For Ms.  Sakaio, education is critical.

“I know that education is the way to success for my children,” she said.

 “The same challenge that I gave to my children when they were in school while they young, the same one I give to my grandchildren.

“And that is go to school and learn as much as they can, if they don’t, they’ll suffer in the future.

 “I know everyone has different talents, but those talents need to start from home especially in classrooms. Simple as that.”

She understands that it is never too early to cultivate the minds of young children.  

 “They need to learn how to read, write, understand how important to know and understand the value of family,” she said. 

 “Even though these kids’ minds are still young , I keep on pushing them to school, teach them if they want to do well in life, they have to go to school.”

She has high hopes for her grandchildren’s future, and there is no time like the present to set her grandchildren on the path to success.  
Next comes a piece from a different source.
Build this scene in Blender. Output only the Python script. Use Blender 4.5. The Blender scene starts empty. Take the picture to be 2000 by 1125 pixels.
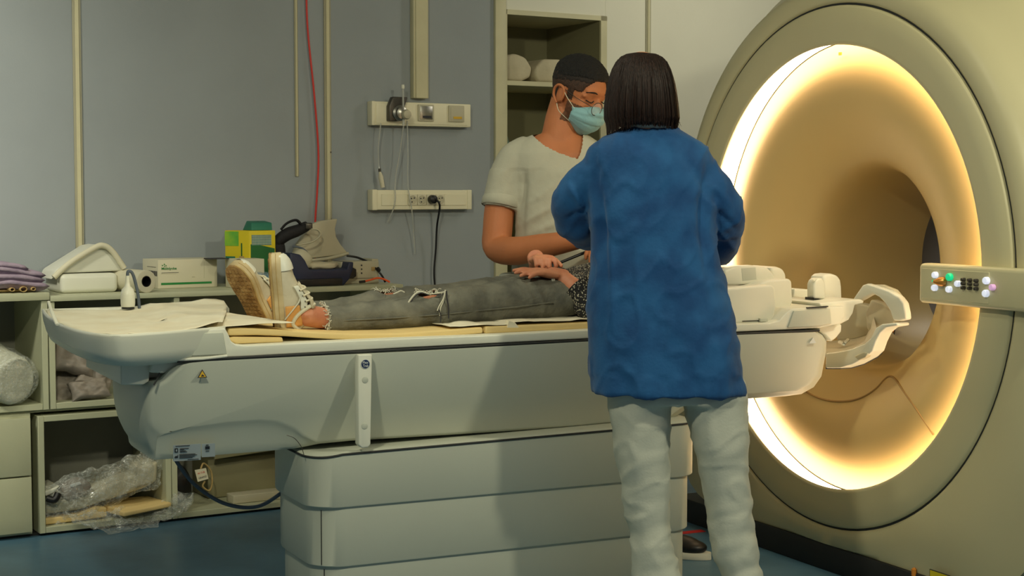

“Who knows one of them may become prime minister, pastor or farmer in the future...and that’s why they need to go to school,” she said.  

“They need to learn.

Now more experienced in raising children, she encourages parents to be more proactive in their child’s life at home to instill the basic Samoan mannerisms such as respect, obedience.  

Thus, those mannerisms will be carried outside of the home and create a better and safer environment for the greater society.  

 “It’s all about working together,” she said.

“Education is not only in classrooms but families as well.

“Parents should not wait until their children go to school to learn these values.

“They need to raise their children in a way  that any Samoan child need to grow up with – they need to teach of how to listen, obey, how to respect others...I mean everything.

“To me , I think that is one of the problems of today, parents wait on teachers to teach their children but that’s not what teachers are for.

“We all understand, and I think that is one of the reasons for the increasing numbers of violence and crimes in our youth today.”

“Parents are not doing their duties.”